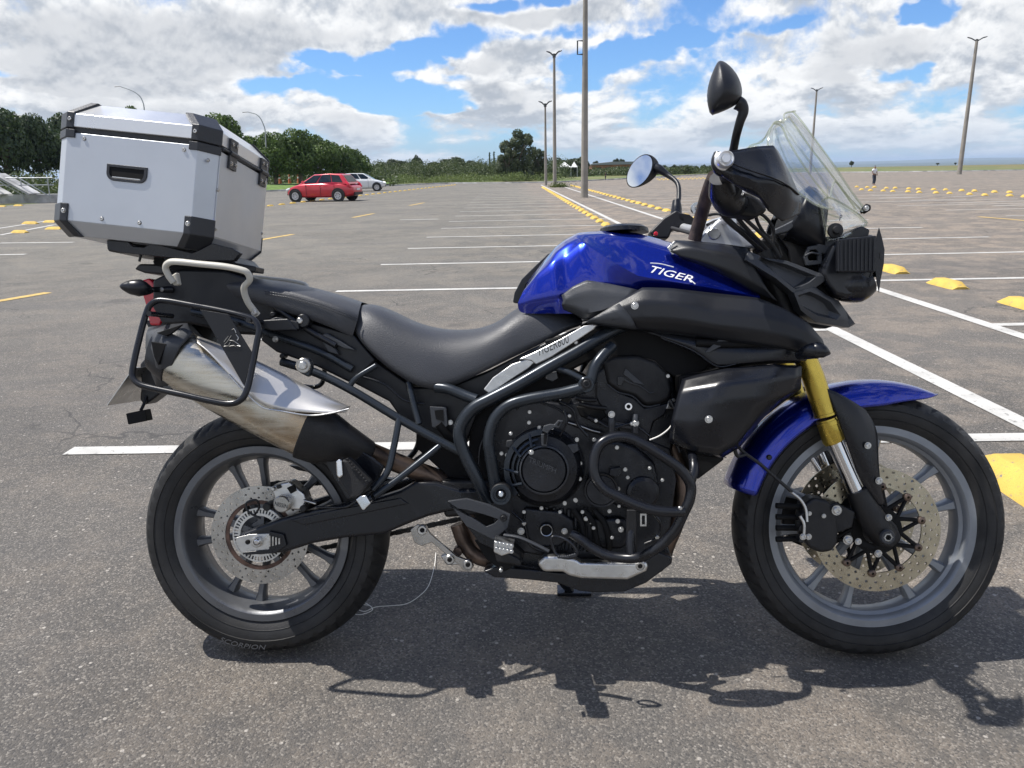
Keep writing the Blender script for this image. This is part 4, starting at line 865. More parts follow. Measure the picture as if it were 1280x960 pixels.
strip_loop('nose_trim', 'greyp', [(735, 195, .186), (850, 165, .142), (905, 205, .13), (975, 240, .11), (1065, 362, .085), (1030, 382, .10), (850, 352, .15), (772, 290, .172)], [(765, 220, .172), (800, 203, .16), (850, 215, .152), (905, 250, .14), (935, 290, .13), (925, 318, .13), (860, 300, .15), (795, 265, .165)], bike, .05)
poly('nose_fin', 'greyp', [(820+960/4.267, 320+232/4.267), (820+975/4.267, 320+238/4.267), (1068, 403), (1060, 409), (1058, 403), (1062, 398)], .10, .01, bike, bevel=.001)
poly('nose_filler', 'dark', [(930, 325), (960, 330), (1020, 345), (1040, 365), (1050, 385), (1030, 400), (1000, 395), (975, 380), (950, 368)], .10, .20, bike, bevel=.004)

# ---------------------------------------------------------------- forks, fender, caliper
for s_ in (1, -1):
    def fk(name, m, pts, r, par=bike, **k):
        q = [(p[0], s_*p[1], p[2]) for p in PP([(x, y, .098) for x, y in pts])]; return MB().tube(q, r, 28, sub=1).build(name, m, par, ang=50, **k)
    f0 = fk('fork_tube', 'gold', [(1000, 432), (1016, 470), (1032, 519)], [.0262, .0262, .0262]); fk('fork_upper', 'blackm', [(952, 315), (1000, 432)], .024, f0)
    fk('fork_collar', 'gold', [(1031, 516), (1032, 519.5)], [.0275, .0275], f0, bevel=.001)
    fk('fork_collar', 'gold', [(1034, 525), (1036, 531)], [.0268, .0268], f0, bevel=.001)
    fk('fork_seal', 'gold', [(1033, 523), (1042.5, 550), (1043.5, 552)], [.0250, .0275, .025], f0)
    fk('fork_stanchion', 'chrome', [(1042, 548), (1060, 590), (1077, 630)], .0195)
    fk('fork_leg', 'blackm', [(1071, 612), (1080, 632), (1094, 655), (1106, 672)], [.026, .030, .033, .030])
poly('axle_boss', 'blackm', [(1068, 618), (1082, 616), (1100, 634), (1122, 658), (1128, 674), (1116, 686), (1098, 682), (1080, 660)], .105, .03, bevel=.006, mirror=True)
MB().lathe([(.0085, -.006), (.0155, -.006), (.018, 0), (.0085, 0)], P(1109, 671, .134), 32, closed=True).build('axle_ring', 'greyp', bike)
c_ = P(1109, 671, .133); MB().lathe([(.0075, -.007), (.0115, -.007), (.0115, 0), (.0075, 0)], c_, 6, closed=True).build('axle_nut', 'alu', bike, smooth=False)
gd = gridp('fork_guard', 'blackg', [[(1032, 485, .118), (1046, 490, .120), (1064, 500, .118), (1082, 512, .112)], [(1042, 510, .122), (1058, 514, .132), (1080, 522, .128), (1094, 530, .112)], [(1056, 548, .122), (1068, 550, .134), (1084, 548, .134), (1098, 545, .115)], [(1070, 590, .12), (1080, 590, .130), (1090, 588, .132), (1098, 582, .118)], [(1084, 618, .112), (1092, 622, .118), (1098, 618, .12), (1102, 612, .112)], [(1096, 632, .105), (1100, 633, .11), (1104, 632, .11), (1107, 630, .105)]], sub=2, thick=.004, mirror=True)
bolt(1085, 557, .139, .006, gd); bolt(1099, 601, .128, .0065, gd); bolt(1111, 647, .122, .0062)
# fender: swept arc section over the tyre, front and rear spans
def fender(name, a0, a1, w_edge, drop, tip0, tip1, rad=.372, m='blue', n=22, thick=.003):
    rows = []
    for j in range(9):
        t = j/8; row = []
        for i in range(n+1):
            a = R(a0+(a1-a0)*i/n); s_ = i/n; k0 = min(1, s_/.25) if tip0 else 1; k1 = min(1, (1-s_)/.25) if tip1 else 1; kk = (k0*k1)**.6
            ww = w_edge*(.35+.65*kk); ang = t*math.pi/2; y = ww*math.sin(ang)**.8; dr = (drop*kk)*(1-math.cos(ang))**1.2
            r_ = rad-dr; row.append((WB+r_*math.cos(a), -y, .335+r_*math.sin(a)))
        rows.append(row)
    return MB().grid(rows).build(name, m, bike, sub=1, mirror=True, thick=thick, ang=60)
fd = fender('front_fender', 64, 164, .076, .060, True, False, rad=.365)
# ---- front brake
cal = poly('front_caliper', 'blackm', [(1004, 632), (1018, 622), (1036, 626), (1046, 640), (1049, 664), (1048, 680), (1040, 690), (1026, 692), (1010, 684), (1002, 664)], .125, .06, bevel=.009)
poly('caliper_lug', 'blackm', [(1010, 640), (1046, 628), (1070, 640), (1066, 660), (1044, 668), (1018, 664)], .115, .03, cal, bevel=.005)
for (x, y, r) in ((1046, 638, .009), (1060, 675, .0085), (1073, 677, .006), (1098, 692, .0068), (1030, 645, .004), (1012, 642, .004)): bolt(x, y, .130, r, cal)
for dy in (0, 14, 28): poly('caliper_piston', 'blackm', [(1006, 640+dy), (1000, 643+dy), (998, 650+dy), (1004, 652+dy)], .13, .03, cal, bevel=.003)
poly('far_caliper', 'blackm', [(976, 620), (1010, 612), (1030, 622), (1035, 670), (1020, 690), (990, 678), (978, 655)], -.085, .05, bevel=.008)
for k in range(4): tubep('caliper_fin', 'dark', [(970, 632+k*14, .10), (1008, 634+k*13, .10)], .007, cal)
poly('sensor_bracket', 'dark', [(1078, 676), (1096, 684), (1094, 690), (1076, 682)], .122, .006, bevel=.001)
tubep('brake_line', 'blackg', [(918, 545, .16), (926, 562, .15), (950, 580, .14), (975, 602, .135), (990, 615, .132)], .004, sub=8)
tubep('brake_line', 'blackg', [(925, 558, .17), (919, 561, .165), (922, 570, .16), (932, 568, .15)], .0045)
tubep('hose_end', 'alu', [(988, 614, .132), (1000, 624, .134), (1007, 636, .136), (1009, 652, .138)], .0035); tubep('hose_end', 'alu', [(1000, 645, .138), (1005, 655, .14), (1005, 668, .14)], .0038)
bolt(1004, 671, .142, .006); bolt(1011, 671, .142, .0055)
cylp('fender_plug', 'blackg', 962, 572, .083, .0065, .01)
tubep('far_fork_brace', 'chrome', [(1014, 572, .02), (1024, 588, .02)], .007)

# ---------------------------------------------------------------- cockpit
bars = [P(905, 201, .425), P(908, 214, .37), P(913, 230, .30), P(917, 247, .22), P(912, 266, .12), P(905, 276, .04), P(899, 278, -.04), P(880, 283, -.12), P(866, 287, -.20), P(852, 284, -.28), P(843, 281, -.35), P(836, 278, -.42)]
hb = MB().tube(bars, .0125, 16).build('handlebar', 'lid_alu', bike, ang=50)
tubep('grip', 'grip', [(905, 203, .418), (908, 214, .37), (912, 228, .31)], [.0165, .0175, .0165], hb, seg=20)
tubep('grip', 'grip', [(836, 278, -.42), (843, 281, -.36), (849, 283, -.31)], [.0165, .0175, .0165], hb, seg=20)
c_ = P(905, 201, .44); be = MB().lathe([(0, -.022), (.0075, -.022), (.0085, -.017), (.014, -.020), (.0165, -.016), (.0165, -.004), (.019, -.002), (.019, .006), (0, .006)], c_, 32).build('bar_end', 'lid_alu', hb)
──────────
• **Problem to solve**
Retype everything in the material word for word, minus pictures.

• **Written response**
Keep writing the Blender script for this image. This is part 4, starting at line 865. More parts follow. Measure the picture as if it were 1280x960 pixels.
strip_loop('nose_trim', 'greyp', [(735, 195, .186), (850, 165, .142), (905, 205, .13), (975, 240, .11), (1065, 362, .085), (1030, 382, .10), (850, 352, .15), (772, 290, .172)], [(765, 220, .172), (800, 203, .16), (850, 215, .152), (905, 250, .14), (935, 290, .13), (925, 318, .13), (860, 300, .15), (795, 265, .165)], bike, .05)
poly('nose_fin', 'greyp', [(820+960/4.267, 320+232/4.267), (820+975/4.267, 320+238/4.267), (1068, 403), (1060, 409), (1058, 403), (1062, 398)], .10, .01, bike, bevel=.001)
poly('nose_filler', 'dark', [(930, 325), (960, 330), (1020, 345), (1040, 365), (1050, 385), (1030, 400), (1000, 395), (975, 380), (950, 368)], .10, .20, bike, bevel=.004)

# ---------------------------------------------------------------- forks, fender, caliper
for s_ in (1, -1):
    def fk(name, m, pts, r, par=bike, **k):
        q = [(p[0], s_*p[1], p[2]) for p in PP([(x, y, .098) for x, y in pts])]; return MB().tube(q, r, 28, sub=1).build(name, m, par, ang=50, **k)
    f0 = fk('fork_tube', 'gold', [(1000, 432), (1016, 470), (1032, 519)], [.0262, .0262, .0262]); fk('fork_upper', 'blackm', [(952, 315), (1000, 432)], .024, f0)
    fk('fork_collar', 'gold', [(1031, 516), (1032, 519.5)], [.0275, .0275], f0, bevel=.001)
    fk('fork_collar', 'gold', [(1034, 525), (1036, 531)], [.0268, .0268], f0, bevel=.001)
    fk('fork_seal', 'gold', [(1033, 523), (1042.5, 550), (1043.5, 552)], [.0250, .0275, .025], f0)
    fk('fork_stanchion', 'chrome', [(1042, 548), (1060, 590), (1077, 630)], .0195)
    fk('fork_leg', 'blackm', [(1071, 612), (1080, 632), (1094, 655), (1106, 672)], [.026, .030, .033, .030])
poly('axle_boss', 'blackm', [(1068, 618), (1082, 616), (1100, 634), (1122, 658), (1128, 674), (1116, 686), (1098, 682), (1080, 660)], .105, .03, bevel=.006, mirror=True)
MB().lathe([(.0085, -.006), (.0155, -.006), (.018, 0), (.0085, 0)], P(1109, 671, .134), 32, closed=True).build('axle_ring', 'greyp', bike)
c_ = P(1109, 671, .133); MB().lathe([(.0075, -.007), (.0115, -.007), (.0115, 0), (.0075, 0)], c_, 6, closed=True).build('axle_nut', 'alu', bike, smooth=False)
gd = gridp('fork_guard', 'blackg', [[(1032, 485, .118), (1046, 490, .120), (1064, 500, .118), (1082, 512, .112)], [(1042, 510, .122), (1058, 514, .132), (1080, 522, .128), (1094, 530, .112)], [(1056, 548, .122), (1068, 550, .134), (1084, 548, .134), (1098, 545, .115)], [(1070, 590, .12), (1080, 590, .130), (1090, 588, .132), (1098, 582, .118)], [(1084, 618, .112), (1092, 622, .118), (1098, 618, .12), (1102, 612, .112)], [(1096, 632, .105), (1100, 633, .11), (1104, 632, .11), (1107, 630, .105)]], sub=2, thick=.004, mirror=True)
bolt(1085, 557, .139, .006, gd); bolt(1099, 601, .128, .0065, gd); bolt(1111, 647, .122, .0062)
# fender: swept arc section over the tyre, front and rear spans
def fender(name, a0, a1, w_edge, drop, tip0, tip1, rad=.372, m='blue', n=22, thick=.003):
    rows = []
    for j in range(9):
        t = j/8; row = []
        for i in range(n+1):
            a = R(a0+(a1-a0)*i/n); s_ = i/n; k0 = min(1, s_/.25) if tip0 else 1; k1 = min(1, (1-s_)/.25) if tip1 else 1; kk = (k0*k1)**.6
            ww = w_edge*(.35+.65*kk); ang = t*math.pi/2; y = ww*math.sin(ang)**.8; dr = (drop*kk)*(1-math.cos(ang))**1.2
            r_ = rad-dr; row.append((WB+r_*math.cos(a), -y, .335+r_*math.sin(a)))
        rows.append(row)
    return MB().grid(rows).build(name, m, bike, sub=1, mirror=True, thick=thick, ang=60)
fd = fender('front_fender', 64, 164, .076, .060, True, False, rad=.365)
# ---- front brake
cal = poly('front_caliper', 'blackm', [(1004, 632), (1018, 622), (1036, 626), (1046, 640), (1049, 664), (1048, 680), (1040, 690), (1026, 692), (1010, 684), (1002, 664)], .125, .06, bevel=.009)
poly('caliper_lug', 'blackm', [(1010, 640), (1046, 628), (1070, 640), (1066, 660), (1044, 668), (1018, 664)], .115, .03, cal, bevel=.005)
for (x, y, r) in ((1046, 638, .009), (1060, 675, .0085), (1073, 677, .006), (1098, 692, .0068), (1030, 645, .004), (1012, 642, .004)): bolt(x, y, .130, r, cal)
for dy in (0, 14, 28): poly('caliper_piston', 'blackm', [(1006, 640+dy), (1000, 643+dy), (998, 650+dy), (1004, 652+dy)], .13, .03, cal, bevel=.003)
poly('far_caliper', 'blackm', [(976, 620), (1010, 612), (1030, 622), (1035, 670), (1020, 690), (990, 678), (978, 655)], -.085, .05, bevel=.008)
for k in range(4): tubep('caliper_fin', 'dark', [(970, 632+k*14, .10), (1008, 634+k*13, .10)], .007, cal)
poly('sensor_bracket', 'dark', [(1078, 676), (1096, 684), (1094, 690), (1076, 682)], .122, .006, bevel=.001)
tubep('brake_line', 'blackg', [(918, 545, .16), (926, 562, .15), (950, 580, .14), (975, 602, .135), (990, 615, .132)], .004, sub=8)
tubep('brake_line', 'blackg', [(925, 558, .17), (919, 561, .165), (922, 570, .16), (932, 568, .15)], .0045)
tubep('hose_end', 'alu', [(988, 614, .132), (1000, 624, .134), (1007, 636, .136), (1009, 652, .138)], .0035); tubep('hose_end', 'alu', [(1000, 645, .138), (1005, 655, .14), (1005, 668, .14)], .0038)
bolt(1004, 671, .142, .006); bolt(1011, 671, .142, .0055)
cylp('fender_plug', 'blackg', 962, 572, .083, .0065, .01)
tubep('far_fork_brace', 'chrome', [(1014, 572, .02), (1024, 588, .02)], .007)

# ---------------------------------------------------------------- cockpit
bars = [P(905, 201, .425), P(908, 214, .37), P(913, 230, .30), P(917, 247, .22), P(912, 266, .12), P(905, 276, .04), P(899, 278, -.04), P(880, 283, -.12), P(866, 287, -.20), P(852, 284, -.28), P(843, 281, -.35), P(836, 278, -.42)]
hb = MB().tube(bars, .0125, 16).build('handlebar', 'lid_alu', bike, ang=50)
tubep('grip', 'grip', [(905, 203, .418), (908, 214, .37), (912, 228, .31)], [.0165, .0175, .0165], hb, seg=20)
tubep('grip', 'grip', [(836, 278, -.42), (843, 281, -.36), (849, 283, -.31)], [.0165, .0175, .0165], hb, seg=20)
c_ = P(905, 201, .44); be = MB().lathe([(0, -.022), (.0075, -.022), (.0085, -.017), (.014, -.020), (.0165, -.016), (.0165, -.004), (.019, -.002), (.019, .006), (0, .006)], c_, 32).build('bar_end', 'lid_alu', hb)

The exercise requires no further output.